I should have known at breakfast that it wouldn't have all been plain sailing.

All the driving around collecting various tech items gave me ample opportunity to collect the bits of costume that I'd forgotten on Tuesday evening. By the time we were all set up and ready to go we were bang on call time, almost as if we'd planned the whole thing.

The students were exceptionally well behaved in their preparation, as they always seem to be on show days. It's always easy to forget that for some, this may be their very first experience of being in a stage environment or a production run-in. It is important to have this knowledge at the forefront of your mind when the 12th person asks where their shoes are. 'They are probably wherever you took them off.' In all seriousness though, things that often go without saying to people who have been onstage or around productions for years are exactly the things that need saying to younger groups, and that's no bad thing. We were all there once and it can be a hugely intimidating environment. It's so easy to forget lines or cues, props or bits of costume when you're in a new environment and, quite simply, when after all the rehearsing in a studio to your peers, there's a sea of strange faces once the audience are in. We've seen far more experienced actors crumble at far less, and so reminders of things like 'be louder', 'face the audience when you speak' and 'use all of the space', so often repeated in youth theatre environments, are there to remind students of the basics of their training. It's always the basics that disappear first under pressure!

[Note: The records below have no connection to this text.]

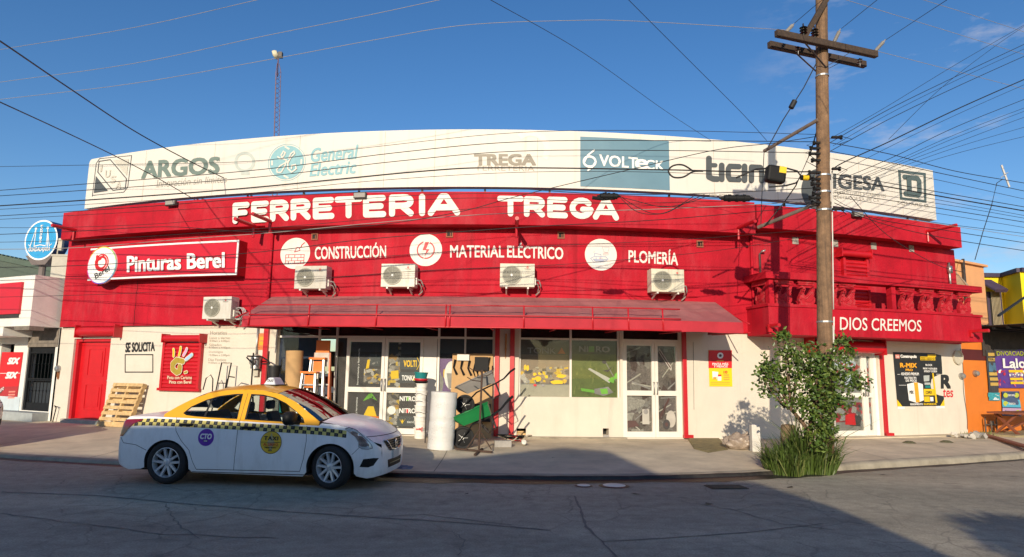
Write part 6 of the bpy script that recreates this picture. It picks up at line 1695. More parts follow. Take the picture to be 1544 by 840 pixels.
# cart frame with a hanging black bucket and the electric meter
x = WI(391, 570, .45)[0]
CF = root_of('cart_frame', 'tall black tubular cart frame with a hooked handle left of the shop entrance', 'cart', x, .17, .45)
def cf(u, v, d=.45): return WP(x + u, v, d)
ztop = WI(391, 541, .45)[1]
g = MB()
for u, zz in ((-.19, ztop + .14), (.20, ztop + .18)): g.tube([cf(u, .2), cf(u, zz)], .018, 7)
g.tube([cf(-.19, ztop - .12), cf(-.36, ztop + .03), cf(-.34, ztop + .06), cf(.02, ztop + .05), cf(.22, ztop - .06), cf(.24, ztop - .12), cf(.02, ztop - .12)], .018, 7); g.tube([cf(-.3, .62), cf(-.1, .68), cf(.1, .64), cf(.25, .55)], .02, 7)
g.tube([cf(-.19, .25), cf(.2, .25)], .015, 6)
g.build('frame', BLACK, CF, smooth=40)
for u in (-.19, .2): g = MB(); g.lathe([(.05, -.03), (.1, -.03), (.1, .03), (.05, .03)], Matrix.Translation(cf(u, .27)) @ Matrix.Rotation(PI/2, 4, 'Y'), 16); g.build('wheel', RUBBER, CF, smooth=40)
c = cf(.33, ztop - .52, .40); g = MB(); g.lathe([(.115, 0), (.155, .34), (.165, .34), (.165, .37), (.15, .37), (.11, .02), (.0005, .02)], Matrix.Translation(c), 20); tag(g.build('bucket', mat('black_plastic', (.02, .02, .022), .45, .2, 9), smooth=40), 'black bucket hanging on the cart frame beside the red trim post', 'bucket')
xm, zm = WI(387, 546, .1); t = root_of('electric_meter', 'grey cylindrical electric meter on the cream wall behind the cart frame', 'meter', xm, zm - .2, .1, 'round electric meters')
g = MB(); g.lathe([(.12, -.16), (.125, .1), (.10, .16), (.03, .19)], Matrix.Translation(WP(xm, zm, .13)), 20); g.build('body', STEEL, t, smooth=40)
g = MB(); g.wbox(xm - .10, xm + .05, zm - .34, zm - .18, .01, .1); g.build('base_box', mat('beige_meter_box', (.45, .42, .34), .6), t)
g = MB(); M_ = Matrix.Translation(WP(xm, zm, .25)) @ Matrix.Rotation(wang(xm), 4, 'Z') @ Matrix.Rotation(PI/2, 4, 'X'); g.lathe([(.08, 0), (.08, .04), (.06, .06), (.0005, .065)], M_, 18); g.build('glass_cap', mat('meter_face', (.22, .21, .2), .2), t, smooth=40)
# cardboard roll
x, zt = WI(447, 529, .55)
g = MB(); c = WP(x, .17, .55); up = Vector((-.02, 0, 1)); h = zt - .17
M_ = Matrix.Translation(c) @ up.to_track_quat('Z', 'Y').to_matrix().to_4x4()
g.lathe([(.19, 0), (.193, h * .3), (.19, h * .7), (.195, h), (.185, h), (.175, h - .05), (.165, h - .03), (.15, h - .06), (.0005, h - .06)], M_, 28)
tag(g.build('cardboard_roll', CARD, smooth=40), 'tall roll of brown corrugated cardboard standing behind the taxi roof sign', 'roll')
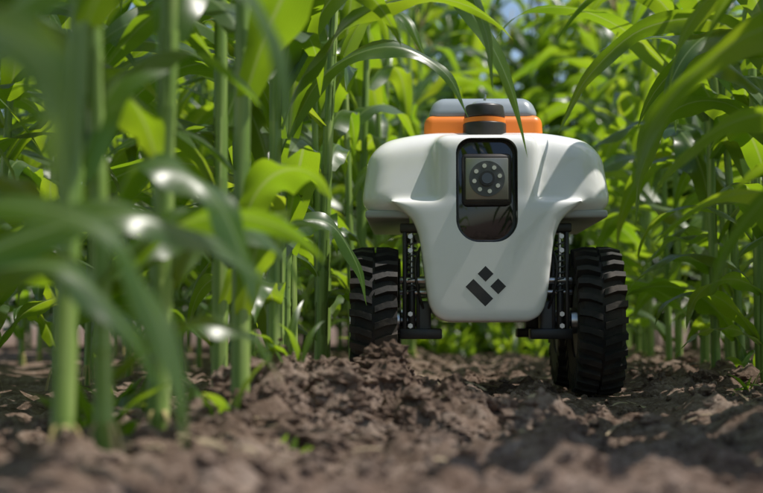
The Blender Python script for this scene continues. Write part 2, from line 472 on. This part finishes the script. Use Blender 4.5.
def rbox(name, x0, x1, y0, y1, z0, z1, bev, mat, seg=4, taper=None, parent=robot):
    bm = bmesh.new(); bmesh.ops.create_cube(bm, size=1)
    for v in bm.verts:
        fx, fy, fz = v.co.x+.5, v.co.y+.5, v.co.z+.5
        tx, ty = taper if taper and fz > .5 else (0, 0)
        cx = (x0+x1)/2; cy = (y0+y1)/2
        X = x0+(x1-x0)*fx; Y = y0+(y1-y0)*fy
        X += (cx-X)/abs(cx-X)*tx; Y += (cy-Y)/abs(cy-Y)*ty
        v.co = Vector((X, Y, z0+(z1-z0)*fz))
    if bev: bmesh.ops.bevel(bm, geom=bm.edges[:], offset=bev, segments=seg, profile=.5, affect='EDGES')
    return obj_from_bm(name, bm, mat, parent)

def cyl(name, a, b, r, mat, seg=28, r2=None, bev=0.0, parent=robot):
    a, b = Vector(a), Vector(b); bm = bmesh.new()
    L = (b-a).length
    bmesh.ops.create_cone(bm, cap_ends=True, segments=seg, radius1=r, radius2=r if r2 is None else r2, depth=L)
    if bev:
        es = [e for e in bm.edges if abs(e.verts[0].co.z-e.verts[1].co.z) < 1e-6]
        bmesh.ops.bevel(bm, geom=es, offset=bev, segments=3, profile=.5, affect='EDGES')
    q = (b-a).to_track_quat('Z', 'Y').to_matrix().to_4x4()
    bmesh.ops.transform(bm, matrix=Matrix.Translation((a+b)/2) @ q, verts=bm.verts)
    return obj_from_bm(name, bm, mat, parent)

def prism(name, outline, y0, y1, mat, parent=robot, bev=0):
    bm = bmesh.new()
    a = [bm.verts.new((x, y0, z)) for x, z in outline]; b = [bm.verts.new((x, y1, z)) for x, z in outline]
    n = len(a)
    bm.faces.new(a); bm.faces.new(b[::-1])
    for i in range(n): bm.faces.new((a[i], b[i], b[(i+1) % n], a[(i+1) % n]))
    bmesh.ops.recalc_face_normals(bm, faces=bm.faces)
    if bev:
        es = [e for e in bm.edges if abs(e.verts[0].co.y-y0) < 1e-6 and abs(e.verts[1].co.y-y0) < 1e-6]
        bmesh.ops.bevel(bm, geom=es, offset=bev, segments=3, profile=.5, affect='EDGES')
    return obj_from_bm(name, bm, mat, parent)

# body shell: shoulders + central column, fused and softened
sh = rbox('tmp_sh', -.288, .288, -.104, .52, .410, .604, .050, None, 6, taper=(.022, .03))
half = [(0.215,.44),(0.190,.418),(0.166,.395),(0.152,.36),(0.145,.31),(0.137,.24),(0.131,.205),(0.118,.180),(0.092,.166)]
colo = prism('tmp_col', half + [(-x, z) for x, z in half[::-1]] , -.118, .46, None)
colf = rbox('tmp_cf', -.120, .120, -.116, .3, .36, .592, .03, None, 4)
bm = bmesh.new()
for o in (sh, colo, colf): bm.from_mesh(o.data)
tmp = obj_from_bm('tmp_body', bm, M_white)
for o in (sh, colo, colf): bpy.data.objects.remove(o)
md = tmp.modifiers.new('r', 'REMESH'); md.mode = 'VOXEL'; md.voxel_size = 0.0055; md.use_smooth_shade = True
md = tmp.modifiers.new('s', 'SMOOTH'); md.factor = .5; md.iterations = 30
bpy.context.view_layer.update()
me = bpy.data.meshes.new_from_object(tmp.evaluated_get(bpy.context.evaluated_depsgraph_get()))
tmp.modifiers.clear(); tmp.data = me
for v in me.vertices:      # crowned top: the shoulders fall away to the sides
    x, z = abs(v.co.x), v.co.z
    if z > .42 and x > .10: v.co.z -= .034*((x-.10)/.18)**1.7*min(1, (z-.42)/.17)
def stadium(hw, z0, z1, rt, rb, n=10):
    pts = []
    for k in range(n+1):
        a = math.pi/2*k/n; pts.append((hw-rt+rt*math.cos(a), z1-rt+rt*math.sin(a)))
    for k in range(n+1):
        a = math.pi/2+math.pi/2*k/n; pts.append((-hw+rt+rt*math.cos(a), z1-rt+rt*math.sin(a)))
    for k in range(n+1):
        a = math.pi+math.pi/2*k/n; pts.append((-hw+rb+rb*math.cos(a), z0+rb+rb*math.sin(a)))
    for k in range(n+1):
        a = 1.5*math.pi+math.pi/2*k/n; pts.append((hw-rb+rb*math.cos(a), z0+rb+rb*math.sin(a)))
    return pts
cut = prism('tmp_cut', stadium(.069, .345, .581, .035, .052), -.2, -.068, None)
md = tmp.modifiers.new('b', 'BOOLEAN'); md.object = cut; md.operation = 'DIFFERENCE'; md.solver = 'EXACT'
bpy.context.view_layer.update()
dg = bpy.context.evaluated_depsgraph_get()
me = bpy.data.meshes.new_from_object(tmp.evaluated_get(dg))
me.name = 'body_shell'
bpy.data.objects.remove(tmp); bpy.data.objects.remove(cut)
me.materials.clear(); me.materials.append(M_white)
me.polygons.foreach_set('use_smooth', [True]*len(me.polygons)); me.set_sharp_from_angle(angle=R(40))
link(bpy.data.objects.new('body_shell', me), robot)

prism('front_window', stadium(.0685, .3455, .5805, .0345, .0515), -.086, -.070, M_glass, bev=.003)
rbox('camera_housing', -.056, .056, -.114, -.086, .428, .545, .010, M_black, 3)
rbox('camera_plate', -.048, .048, -.118, -.112, .440, .534, .0025, M_bezel, 2)
cyl('camera_ring', (0,-.118,.487), (0,-.123,.487), .040, M_dgrey, 40)
cyl('camera_barrel', (0,-.123,.487), (0,-.130,.487), .017, M_black, 32)
cyl('camera_lens', (0,-.130,.487), (0,-.132,.487), .012, M_glass, 32)
for k in range(8):
    a = 2*math.pi*k/8 + .2
    cyl('led_%d' % k, (.029*math.cos(a),-.123,.487+.029*math.sin(a)), (.029*math.cos(a),-.1255,.487+.029*math.sin(a)), .0048, M_led, 16)
yf = -.1185
def diamond(name, cx, cz, a, b):
    u = Vector((math.cos(R(-45)), 0, math.sin(R(-45)))); w = Vector((math.cos(R(45)), 0, math.sin(R(45))))
    c = Vector((cx, 0, cz)); o = [c+u*a+w*b, c-u*a+w*b, c-u*a-w*b, c+u*a-w*b]
    prism(name, [(p.x, p.z) for p in o], yf, yf+.004, M_black)
diamond('logo_top', -.004, .274, .0125, .0125)
diamond('logo_right', .024, .246, .0125, .0125)
diamond('logo_bar', -.018, .232, .0310, .0125)

rbox('shoulder_skirt', -.274, .274, -.085, .50, .402, .420, .006, M_lgrey, 3)
rbox('top_band', -.142, .142, .03, .42, .575, .655, .020, M_orange, 5, taper=(.004,.004))
rbox('top_cover', -.134, .134, .036, .415, .646, .700, .024, M_grey, 6, taper=(.020,.02))
cyl('beacon_base', (0,-.02,.575), (0,-.02,.625), .050, M_black, 40, bev=.003)
cyl('beacon_ring', (0,-.02,.625), (0,-.02,.636), .0485, M_orange, 40)
cyl('beacon_cap', (0,-.02,.636), (0,-.02,.668), .048, M_black, 40, r2=.044, bev=.006)
cyl('beacon_dome', (0,-.02,.666), (0,-.02,.676), .036, M_grey, 40, r2=.024, bev=.003)
cyl('antenna_stub', (0,-.02,.674), (.002,-.02,.694), .003, M_metal, 12)

def wheel(name, x, y):
    e = bpy.data.objects.new(name, None); link(e, robot); e.location = (x, y, .17)
    hw = .051; prof = [(-hw+.004, .085), (-hw-.001, .110), (-hw, .140), (-hw+.010, .153), (-.02, .1575), (.02, .1575), (hw-.010, .153), (hw, .140), (hw+.001, .110), (hw-.004, .085)]
    bm = bmesh.new(); S = 72; rings = []
    for s in range(S):
        a = 2*math.pi*s/S
        rings.append([bm.verts.new((px, r*math.cos(a), r*math.sin(a))) for px, r in prof])
    for s in range(S):
        A, B = rings[s], rings[(s+1) % S]
        for k in range(len(prof)-1): bm.faces.new((A[k], A[k+1], B[k+1], B[k]))
        bm.faces.new((A[-1], A[0], B[0], B[-1]))
    bmesh.ops.recalc_face_normals(bm, faces=bm.faces)
    obj_from_bm('tire', bm, M_rubber, e)
    bm = bmesh.new(); n = 28
    for k in range(n):
        for side in (-1, 1):
            a0 = 2*math.pi*(k + (.5 if side > 0 else 0))/n
            L = []
            for (fx, sk) in ((.003, .0), (.030, .045), (.053, .06)):
                for (da, rr) in ((-.054, .153), (-.042, .1705), (.042, .1705), (.054, .153)):
                    r = rr - (.006 if fx > .05 else 0)
                    if fx > .05 and rr < .16: r = .128
                    a = a0 + da + sk*1.3
                    L.append(bm.verts.new((side*fx, r*math.sin(a), r*math.cos(a))))
            for i in range(2):
                for j in range(3):
                    bm.faces.new((L[i*4+j], L[i*4+j+1], L[(i+1)*4+j+1], L[(i+1)*4+j]))
            bm.faces.new(L[0:4]); bm.faces.new(L[8:12][::-1])
    bmesh.ops.recalc_face_normals(bm, faces=bm.faces)
    obj_from_bm('tread_lugs', bm, M_rubber, e, angle=25)
    cyl('rim', (-hw+.008,0,0), (hw-.008,0,0), .088, M_dgrey, 40, parent=e, bev=.004)
    cyl('hub', (-hw-.008,0,0), (hw+.008,0,0), .030, M_metal, 24, parent=e, bev=.003)
    e.rotation_euler = (random.uniform(0, 1), 0, 0)
for x in (-.253, .253):
    wheel('wheel_front', x, 0.0); wheel('wheel_rear', x, .43)

def coil(name, a, b, r, wire, turns, mat):
    a, b = Vector(a), Vector(b); cu = bpy.data.curves.new(name, 'CURVE'); cu.dimensions = '3D'
    cu.bevel_depth = wire; cu.bevel_resolution = 2; sp = cu.splines.new('POLY'); n = turns*14
    sp.points.add(n)
    q = (b-a).to_track_quat('Z', 'Y'); L = (b-a).length
    for i in range(n+1):
        t = i/n; an = 2*math.pi*turns*t
        p = a + q @ Vector((r*math.cos(an), r*math.sin(an), L*t)); sp.points[i].co = (*p, 1)
    ob = bpy.data.objects.new(name, cu); cu.materials.append(mat); link(ob, robot)
def tube(name, pts, r, mat):
    cu = bpy.data.curves.new(name, 'CURVE'); cu.dimensions = '3D'; cu.bevel_depth = r; cu.bevel_resolution = 3
    sp = cu.splines.new('NURBS'); sp.points.add(len(pts)-1); sp.use_endpoint_u = True; sp.order_u = 4
    for i, p in enumerate(pts): sp.points[i].co = (*p, 1)
    ob = bpy.data.objects.new(name, cu); cu.materials.append(mat); link(ob, robot)
for s in (-1, 1):
    for y0, tag in ((-.03, 'front'), (.40, 'rear')):
        xa, xb = sorted((s*.180, s*.190))
        rbox('fork_plate_'+tag, xa, xb, y0-.022, y0+.022, .135, .385, .004, M_black, 2)
        xa, xb = sorted((s*.150, s*.159))
        rbox('inner_plate_'+tag, xa, xb, y0-.012, y0+.012, .145, .33, .003, M_black, 2)
        xa, xb = sorted((s*.10, s*.196))
        rbox('top_bracket_'+tag, xa, xb, y0-.026, y0+.026, .372, .392, .004, M_black, 2)
        rbox('lower_bracket_'+tag, xa, xb, y0-.03, y0+.03, .128, .152, .004, M_black, 2)
        cyl('axle_'+tag, (s*.13, y0+.03, .17), (s*.205, y0+.03, .17), .014, M_metal, 20, bev=.002)
        cyl('cross_bolt_'+tag, (s*.125, y0-.012, .262), (s*.197, y0-.012, .262), .009, M_metal, 16, bev=.001)
        cyl('cross_bolt_b_'+tag, (s*.125, y0-.012, .235), (s*.197, y0-.012, .235), .006, M_metal, 16, bev=.001)
        for z in (.362, .330, .185, .158):
            cyl('bolt_%s_%d' % (tag, int(z*1000)), (s*.172, y0-.027, z), (s*.172, y0-.018, z), .006, M_metal, 6)
        cyl('shock_rod_'+tag, (s*.169, y0-.014, .15), (s*.169, y0-.014, .37), .0045, M_metal, 14)
        cyl('shock_body_'+tag, (s*.169, y0-.014, .15), (s*.169, y0-.014, .25), .0085, M_black, 18, bev=.002)
        coil('shock_spring_'+tag, (s*.169, y0-.014, .235), (s*.169, y0-.014, .355), .0100, .0019, 9, M_dgrey)
        rbox('motor_housing_'+tag, *sorted((s*.125, s*.158)), y0-.01, y0+.06, .145, .215, .008, M_dgrey, 3)
    tube('cable', [(s*.13,-.03,.36), (s*.16,-.06,.33), (s*.165,-.065,.27), (s*.15,-.06,.22), (s*.14,-.03,.19)], .0032, M_black)
robot.location = (-0.012, 3.2, 0.0); robot.rotation_euler = (0, 0, R(3))

# ------------------------------------------------------------ light + camera
SUN_EL, SUN_AZ = 63, 90    # azimuth clockwise from +Y, degrees: high, from the right
w = bpy.data.worlds.new('World'); scene.world = w; w.use_nodes = True
nt = w.node_tree; bg = nt.nodes['Background']
sky = nt.nodes.new('ShaderNodeTexSky'); sky.sky_type = 'NISHITA'; sky.sun_disc = False
sky.sun_elevation = R(SUN_EL); sky.sun_rotation = R(SUN_AZ)
nt.links.new(sky.outputs[0], bg.inputs[0]); bg.inputs[1].default_value = 0.14
sd = Vector((math.sin(R(SUN_AZ))*math.cos(R(SUN_EL)), math.cos(R(SUN_AZ))*math.cos(R(SUN_EL)), math.sin(R(SUN_EL))))
L = bpy.data.lights.new('sun', 'SUN'); L.energy = 5.0; L.angle = R(.5); L.color = (1, .95, .87)
so = bpy.data.objects.new('sun', L); link(so); so.rotation_euler = (-sd).to_track_quat('-Z', 'Y').to_euler(); so.location = sd*20

cam = bpy.data.cameras.new('camera'); co = bpy.data.objects.new('camera', cam); link(co)
co.location = CAM; cam.sensor_width = 36; cam.lens = 36*1379/763
co.rotation_euler = (R(90+3.26), 0, R(4.5))
cam.clip_start = .02; cam.clip_end = 500
cam.dof.use_dof = True; cam.dof.focus_distance = 3.0; cam.dof.aperture_fstop = 3.0
scene.camera = co
scene.view_settings.view_transform = 'Standard'; scene.view_settings.look = 'None'; scene.view_settings.exposure = 0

Then it was 7:30pm, and with faces painted, costumes on, props set and an eager audience waiting for a bit of Monkey magic, off we went. At the moment the show begins and you take your seat, or ready up for whatever technical job you're in charge of, you realise that there is, at this moment, nothing more you can do for them, and the feeling of the first times you were nervous on stage come flooding back. But as you watch young people strutting their stuff about the stage, seeing them realise the reaction that their actions and words have on a live audience, and watching their confidence grow as a result, those nerves and memories disappear.

No two show weeks are ever the same. The rest of this one won't go exactly as we have planned it, that much is a given! So much is dependent on venues, suppliers, tech teams, illness (we've had to contend with a bit of concern around that one, particularly!) and so on. The one constant is that, with a good team of people all working toward the same goal, any problem can be overcome. I'm sure some show weeks are incredibly straight forward, though I'm yet to meet any director, actor, or otherwise, who can name one they've been involved in! In spite of that, and as we started this rambling blog out by saying, this is the reason we all got started in the first place. The rush of being on stage, and the joy we get from seeing our students experience that for themselves after all their hard work, all the hours of rehearsals and time spent at home learning lines, particularly in the current school system where so much pressure is put on them at such a young age to perform academically, that reminds us why we got into youth theatre in the first place, and why we'll be keeping the Monkey magic alive for many years to come!